Anger is scary. As a sin, its effects are immediate, serious and scarring. It involves a loss of control – a blind, all-consuming fury that envelopes them, causing them to lash out at those around them, often for the most trivial of reasons. Those on the ‘receiving end’ fear this volatile, indiscriminate, and unreasonable anger. Maybe you’ve been the victim of such rage, whether on the road or as part of your daily reality in an abusive relationship. Whatever the case, whatever the cause, anger is scary.

But there seems to be a problem, because the Christian God is described as ‘an angry God’. Jesus himself is often moved by anger and his rampage through the temple with a whipped cord is surely a gross and embarrassing over-reaction?! Critics of Christianity are quick to point out this contradiction questioning why they should give their lives to a capricious, mean-spirited and angry God. It’s a great question and one that Christians should not shy away from.

To begin, we must start with God’s anger and not our own. The Bible often links God’s anger with his justice – a key to understanding the problem: Anger is not a bad thing. In fact, when God gets angry it is always for good reasons. He gets angry when he sees the injustices that occur on this earth and when he sees how we have destroyed and warped his perfect creation through selfish rebellion. It is right and proper for God to be angry at paedophiles who systematically abuse innocents, at those who deliberately exploit the vulnerable. God is even right to be angry with me, because there is ‘no-one righteous, not even one’, I have turned away from God and I have sought to live life apart from God’s rule.

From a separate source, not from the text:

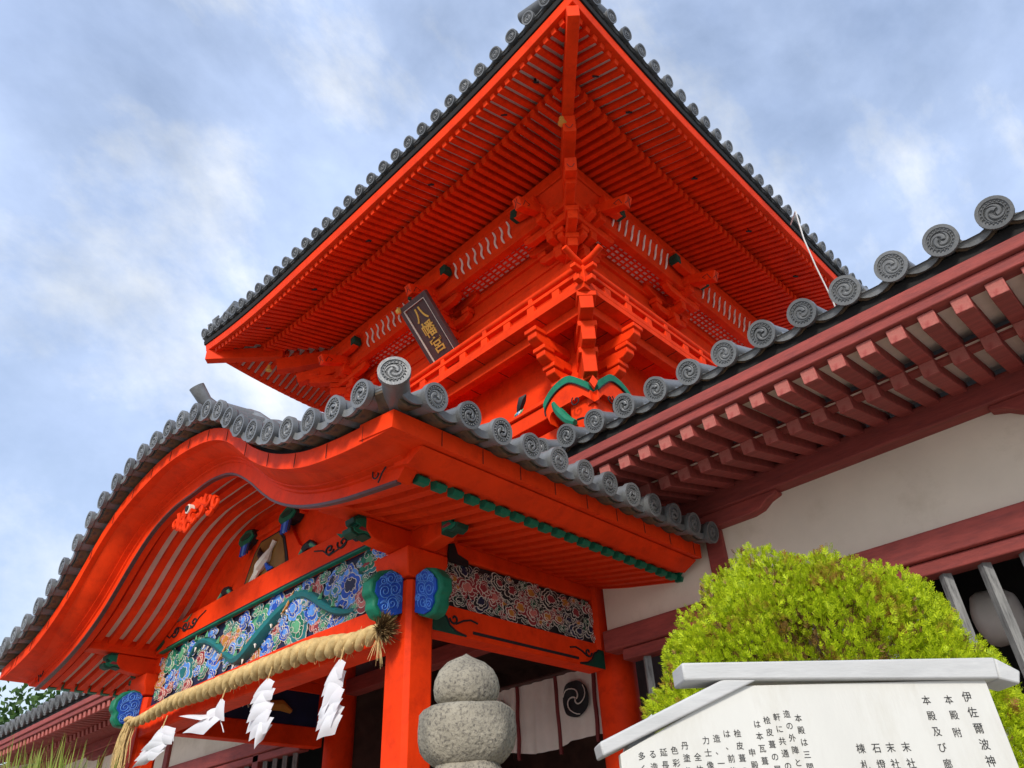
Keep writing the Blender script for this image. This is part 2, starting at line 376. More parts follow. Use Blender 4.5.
for sd in 'FRL':
    half = hx(3.97) if sd == 'F' else YM-3.97
    n = int(2*half/.302); 
    for i in range(n+1):
        t = -1+2*(i+.5)/(n+1); p = ring(sd, t, 3.97, 8.84+lift(t)); M = slope_frame(p, OUT[sd], t, sd)
        if proto is None: proto = round_tile(.092, 1.0, parent=roof); put(proto, M); attach(proto, roof)
        else: copy(proto, jit(M), roof)
        t2 = -1+2*(i+1)/(n+1)
        if i < n:
            M = slope_frame(ring(sd, t2, 4.0, 8.83+lift(t2)), OUT[sd], t2, sd)
            if proto_p is None: proto_p = pan_tile(.29, .5, .092, roof); put(proto_p, M); attach(proto_p, roof)
            else: copy(proto_p, M, roof)
m = MB('black_gap'); ringband(m, [(4.07, 8.69), (4.07, 8.745), (4.6, 8.93), (4.6, 8.72)]); m.build('eave_gap', gate)
m = MB('black_gap'); ringband(m, [(4.045, 8.603), (4.03, 8.69), (4.5, 8.80), (4.5, 8.70)]); m.build('eave_board', gate, bevel=.006)
m = MB(); ringband(m, [(4.09, 8.452), (4.065, 8.60), (4.30, 8.65), (4.21, 8.455)]); m.build('fascia', gate, bevel=.006)
m = MB('white_board'); ringband(m, [(4.20, 8.466), (4.20, 8.480), (4.95, 8.70), (4.95, 8.685)]); m.build('soffit', gate)
m = MB('white_board'); ringband(m, [(4.85, 8.55), (4.85, 8.57), (6.4, 8.96), (6.4, 8.94)], k=.6); m.build('soffit', gate)
m = MB(); ringband(m, [(4.80, 8.515), (4.80, 8.60), (4.92, 8.63), (4.92, 8.54)], k=.8); m.build('rafter_rail', gate)
# rafters
def rafter_mesh(w_, h_):
    mb = MB(); mb.box((0, -w_/2, 0), (1, w_/2, h_)); return mb
specs = []
for sd in 'FRLB':
    half0 = hx(4.17) if sd in 'FB' else YM-4.17
    k = int(half0/.135)
    for i in range(-k, k+1):
        s = i*.135+.02
        for tier, d0, z0, d1, z1, k0, k1 in (('hien', 4.17, 8.38, 4.93, 8.62, 1, .8), ('ji', 4.78, 8.41, 5.85, 8.68, .8, .1)):
            def half(d): return hx(d) if sd in 'FB' else YM-d
            if abs(s) > half(d0)-.10: continue
            dd = d1
            if abs(s) > half(d1)-.08:             # stops at the hip rafter
                a, b = d0, d1
                for _ in range(30):
                    mid = (a+b)/2
                    if half(mid)-.08 > abs(s): a = mid
                    else: b = mid
                dd = a
            if dd-d0 < .05: continue
            zz = z0+(z1-z0)*(dd-d0)/(d1-d0)
            p0 = ring(sd, s/half(d0), d0, z0+k0*lift(s/half(d0)))
            lk = k0+(k1-k0)*(dd-d0)/(d1-d0)
            p1 = ring(sd, s/half(dd), dd, zz+lk*lift(min(1, abs(s)/half(dd))))
            p1 = V3((p0.x, p1.y, p1.z)) if sd in 'FB' else V3((p1.x, p0.y, p1.z))
            d = p1-p0; y = V3((0, 0, 1)).cross(d).normalized(); z = d.cross(y).normalized()
            specs.append((p0.length + (50 if sd in 'LB' else 0), frame(p0, d, y, z*(.62 if tier == 'hien' else 1)), sd))
specs.sort(key=lambda q: q[0])
rp = rafter_mesh(.072, .104).build('rafter', gate, bevel=0)
put(rp, specs[0][1]); attach(rp, gate)
for q in specs[1:100]: copy(rp, q[1], gate)
m = MB()
for q in specs[100:]:
    M = q[1]; vs = [M @ V3(c) for c in ((0,-.036,0),(1,-.036,0),(1,.036,0),(0,.036,0),(0,-.036,.104),(1,-.036,.104),(1,.036,.104),(0,.036,.104))]
    m.add(vs, [(0,3,2,1),(4,5,6,7),(0,1,5,4),(1,2,6,5),(2,3,7,6),(3,0,4,7)])
o = m.build('rafter', gate); o['kind'] = 'stuff'
for sd in 'FR':
    for t in (-.72, -.36, 0, .36, .72, .86 if sd == 'F' else -.88):
        p = ring(sd, t, 4.5, 8.49+lift(t)); m = MB('black_paint'); m.tube([p+V3((0, 0, .05)), p+V3((0, 0, -.015))], .018, seg=8); m.tube([p+V3((-.03, -.03, -.02)), p+V3((.03, .03, -.02))], .014, seg=6); m.build('eave_hook', gate)
# hip rafters with stepped ends
def diag(sx, d, z): return V3((CX+sx*hx(d), d, z))
for sx in (1, -1):
    m = MB(); m.bar(diag(sx, 4.12, 8.60), diag(sx, 5.14, 8.62), .15, .22); m.build('hip_rafter', gate, bevel=.008)
    m = MB(); m.bar(diag(sx, 5.08, 8.31), diag(sx, 6.1, 8.60), .17, .26); m.build('hip_rafter', gate, bevel=.008)
    m = MB(); m.bar(diag(sx, 5.38, 8.00), diag(sx, 6.3, 8.42), .16, .20); m.build('tail_rafter', gate, bevel=.008)
    for k in range(2):
        m = MB('black_paint'); b = diag(sx, 5.375 if k else 5.075, 7.94 if k else 8.22); q = V3((sx*.707, .707, 0))
        u = V3((0, 0, 1)); sdv = V3((.707*sx, .707, 0)); 
        for a in (-1, 1): m.tube([b+V3((-sx*.0, 0, 0))+V3((.707, sx*.707, 0))*a*.05+u*.06-q*.004, b+V3((.707, sx*.707, 0))*a*.02-q*.004, b-q*.004-u*.01], .004, seg=4)
        m.build('end_scroll', gate)
    m = MB('gold'); b = diag(sx, 5.0, 8.45); m.lathe([(.005, .1), (.035, .08), (.04, .02), (.06, -.03), (.005, -.04)], b+V3((-.14, .02, -.1)), 'z', 12); m.build('wind_bell', gate)
# purlin, coved ribs, lattice ceiling
m = MB(); ringband(m, [(5.72, 8.40), (5.72, 8.62), (5.86, 8.66), (5.86, 8.40)], k=.08); m.build('eave_purlin', gate, bevel=.01)
m = MB(); ringband(m, [(5.745, 8.40), (5.80, 8.28), (5.84, 8.10), (5.88, 8.10), (5.88, 8.40)], k=0); m.build('coved_board', gate)
m = MB(); ringband(m, [(5.82, 7.96), (5.82, 8.10), (5.95, 8.10), (5.95, 7.96)], k=0); m.build('inner_rail', gate, bevel=.008)
m = MB('white_board'); ringband(m, [(5.94, 8.035), (5.94, 8.05), (6.35, 8.05), (6.35, 8.035)], k=0, n=8); m.build('ceiling_panel', gate)
def lattice(sd):
    mb = MB()
    half = hx(6.1)-.3 if sd == 'F' else YM-6.1-.3
    for j in range(5):
        d = 5.955+.075*j; mb.bar(ring(sd, -1, d, 8.029), ring(sd, 1, d, 8.029), .028, .012)
    n = int(2*half/.115)
    for i in range(n+1):
        s = -half+i*2*half/n
        a, b = (V3((CX+s, 5.95, 8.027)), V3((CX+s, 6.24, 8.027))) if sd == 'F' else (V3((CX+hx(5.95), YM+s, 8.027)), V3((CX+hx(6.24), YM+s, 8.027)))
        mb.bar(a, b, .036, .010)
    mb.build('lattice_ceiling', gate)
lattice('F'); lattice('R')
def s_ribs(sd, s0, s1, n):
    for i in range(n):
        s = s0+(s1-s0)*(i+.5)/n; mb = MB('white_board'); pts = []
        for k in range(9):
            q = k/8; d = 5.735+.105*q+.018*math.sin(q*6.28); z = 8.39-.275*q; off = .012*math.sin(q*6.28)
            pts.append(V3((CX+s+off, d, z)) if sd == 'F' else V3((CX+hx(d), YM+s+off, z)))
        mb.tube(pts, [.010]+[.017]*7+[.010], seg=6); mb.build('cove_rib', gate)
# wall, columns
m = MB('vermilion'); ringband(m, [(6.30, 6.1), (6.30, 8.95), (6.40, 8.95), (6.40, 6.1)], k=0, n=2); m.build('upper_wall', gate)
for z, h, d in ((7.86, .14, 6.25), (7.55, .10, 6.27), (7.22, .16, 6.24), (6.72, .12, 6.25), (6.34, .16, 6.24)):
    m = MB(); ringband(m, [(d, z), (d, z+h), (6.34, z+h), (6.34, z)], k=0, n=2); m.build('wall_beam', gate, bevel=.008)
for sx in (-1, 1):
    for y in (6.42, YM, 2*YM-6.42):
        m = MB(); m.lathe([(.17, 6.1), (.17, 7.4), (.14, 7.45)], (CX+sx*2.33, y, 0), 'z', 20); m.build('upper_pillar', gate)
# bracket clusters
def cluster(o, a, sides=(-1, 1)):
    """o: wall point at z 0, a: outward unit vector; along = horizontal direction of the wall"""
    o = V3(o); a = V3(a); b = V3((-a.y, a.x, 0)); parts = []
    m = MB()
    for d, z, hgt in ((.20, 7.50, .13), (.36, 7.72, .13), (.56, 7.96, .14)):
        m.bar(o+a*(-.05)+V3((0, 0, z)), o+a*d+V3((0, 0, z)), .12, hgt)
        for q in (d-.07,): m.bar(o+a*(q-.07)+V3((0, 0, z+.11)), o+a*(q+.07)+V3((0, 0, z+.11)), .17, .09)
    m.build('bracket_arm', gate, bevel=.012)
    m = MB()
    for d, z, ln in ((.06, 7.66, .42), (.06, 7.93, .62), (.33, 7.88, .46)):
        secs = []
        for q in (-1, -.75, 0, .75, 1):
            y0 = z-.065+(.06 if abs(q) == 1 else 0); c = o+a*d+b*ln*q
            secs.append([c-a*.055+V3((0, 0, y0)), c+a*.055+V3((0, 0, y0)), c+a*.055+V3((0, 0, z+.065)), c-a*.055+V3((0, 0, z+.065))])
        m.loft(secs)
        for q in (-.85, 0, .85):
            c = o+a*d+b*ln*q; m.box((c.x-.08, c.y-.08, z+.066), (c.x+.08, c.y+.08, z+.15))
    m.build('cross_arm', gate, bevel=.012)
    m = MB('vermilion', 'dark_green'); d = .57
    for q in sides:
        secs = []
        for t, y0 in ((0, 8.18), (.28, 8.18), (.40, 8.21), (.44, 8.25)):
            c = o+a*d+b*t*q; secs.append([c-a*.06+V3((0, 0, y0)), c+a*.06+V3((0, 0, y0)), c+a*.06+V3((0, 0, 8.38)), c-a*.06+V3((0, 0, 8.38))])
        m.loft(secs)
        c = o+a*(d+.005)+b*.44*q
        m.bar(c-b*.10*q+V3((0, 0, 8.29)), c+b*.025*q+V3((0, 0, 8.31)), .15, .16, 'dark_green')
        m.box((c.x-.08, c.y-.08, 8.375), (c.x+.08, c.y+.08, 8.40))
    arm = m.build('purlin_bracket', gate, bevel=.008)
    m = MB(); m.bar(o+a*1.0+V3((0, 0, 7.92)), o-a*.05+V3((0, 0, 8.36)), .13, .17); t = m.build('tail_rafter', gate, bevel=.008)
    m = MB('black_paint'); c = o+a*1.003+V3((0, 0, 7.92)); d2 = (a*1.05-V3((0, 0, .44))).normalized(); u = b.cross(d2)
    for q in (-1, 1): m.tube([c+b*q*.055+u*.06, c+b*q*.01+u*.0, c+b*q*.02-u*.06], .004, seg=4)
    for q in (-1, 1):
        e0 = c-d2*.05+b*q*.067; m.tube([e0+u*.06, e0-d2*.08-u*.03, e0-d2*.16+u*.02, e0-d2*.1+u*.05], .005, seg=4)
    m.build('end_scroll', t)
YW = 6.28; XW = CX+hx(6.28)
cluster((CX+.02, YW, 0), (0, -1, 0))
for sx in (1, -1):
    cluster((CX+sx*2.42, YW, 0), (0, -1, 0), (-sx,)); cluster((CX+sx*hx(6.28), 6.40, 0), (sx, 0, 0), (sx,)); cluster((CX+sx*hx(6.28), YM-.1, 0), (sx, 0, 0))
    m = MB()
    for d, z, hgt in ((6.05, 7.48, .15), (5.85, 7.72, .15), (5.55, 7.98, .16)):
        m.bar(diag(sx, 6.4, z), diag(sx, d, z), .14, hgt); q = diag(sx, d+.06, z+.12); m.bar(q+V3((-.07*sx, .07, 0)), q+V3((.07*sx, -.07, 0)), .19, .09)
    m.build('corner_bracket', gate, bevel=.012)
for a, b in ((.5, 1.85), (-1.85, -.5)): s_ribs('F', a, b, 9)
for a, b in ((-2.05, -.55), (.35, 2.0)): s_ribs('R', a, b, 10)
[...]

So what does this mean for human anger? The Bible gives us this command: ‘in your anger do not sin: do not let the sun go down while you are still angry, and do not give the devil a foothold’ (Ephesians 4: 26-27). Notice that anger is not a sin in and of itself. Although we can (and should!), like Jesus, get angry at the injustices of this world, too often humans warp and twist this good emotion into something sinful. The difference between ‘good’ anger and ‘sinful’ anger is the cause of the anger. How often do we get angry because of perceived injustices against us which affront the godlike position we have exalted ourselves to? We are angry because someone has dared to cross us, failing to put us first in their lives.

Of course this is what makes Jesus’ response to us so staggering – he has every right to be self-consumed because he is God. He therefore has every right to unleash his wrath on us, and yet he took the wrath on himself by becoming human and suffering a cruel and humiliating death. What an extraordinary response. It is true that for some anger management is an issue for professional help, but for most of us perhaps we should ponder on Jesus mercy and patience with us, the next time someone steals our parking spot and jumps in front of us in a queue. Not only will it control our anger, but it will give us a greater understanding of the phenomenal sacrifice that our Lord and Saviour graciously gave us on the cross.